Deflationary expectations
We love qualitative and idiographic approaches–at least in the abstract. But, in the breach we often find ourselves less than satisfied. Ironically, “scientific” work on qualitative material seems to end up reducing the material to a small number of rating scales–often fewer than 5. Maybe we should give up trying to shoe-horn qualitative material into the standard model? I remember Ken Craik (RIP) describing architectural journals where a heavily quantitative study would be followed by a simple case study of a beautiful new home. We study people. People are intrinsically interesting. Why can’t we do the same thing in our journals? This would provide a place for qualitative material and help to inspire new insights into human functioning.
Conceptual myopia
Tomkins work is wonderful and under appreciated, but it is not the only conceptual frame that could be used to organize script-like, idiographic material. That is to say, readers in our group questioned whether there was really any alternative hypothesis in this work. Pitting McAdams, or Singer, or Cervone against Tomkins might have led to a more dynamic set of hypotheses.
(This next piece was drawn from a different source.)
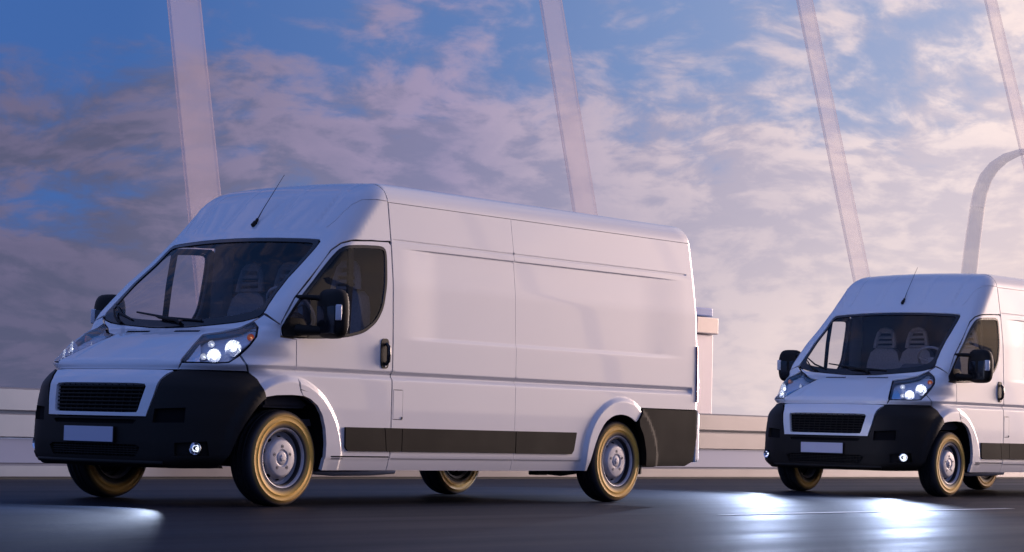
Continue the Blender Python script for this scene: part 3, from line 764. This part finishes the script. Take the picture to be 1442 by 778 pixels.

Methods, methods everywhere
1. There were some clarity issues with study 1 that made us less than confident in the findings. First, the nature of the prompts in study 1 were vague. Were the participants fed their own scripts? If so, the findings are not surprising or interesting. Second, the response latencies were “z-scored”. Some interpreted this as centering within person. Others interpreted this to literally mean the scores were z-scored, which is a between person transformation and would do nothing meaningful to the data. Regardless, knowing how things worked in raw and transformed data structures would be preferable.
2. The lack of independence within the Big Five is starting to bug us (study 2). We get the same thing in many different types of samples. Correlations above .5 are too high. Either we clean up our measures or walk back the myth that there are 5 independent dimensions.
3. 50 participants in each study? Really? Based on what justification? A power analysis? The low power causes problems across the board. There appears to be a bit of a desire to argue that the structure of scripts in this study can generalize or is comprehensive. We really have to stop generalizing from small groups of college students to anything. Moreover, a good number of the most interesting correlations in study 2 are ignored because there was too little power to detect them (conscientiousness and trauma-fear, for example). We understand that conducting qualitative research can be time-consuming, but that is no excuse for running underpowered studies.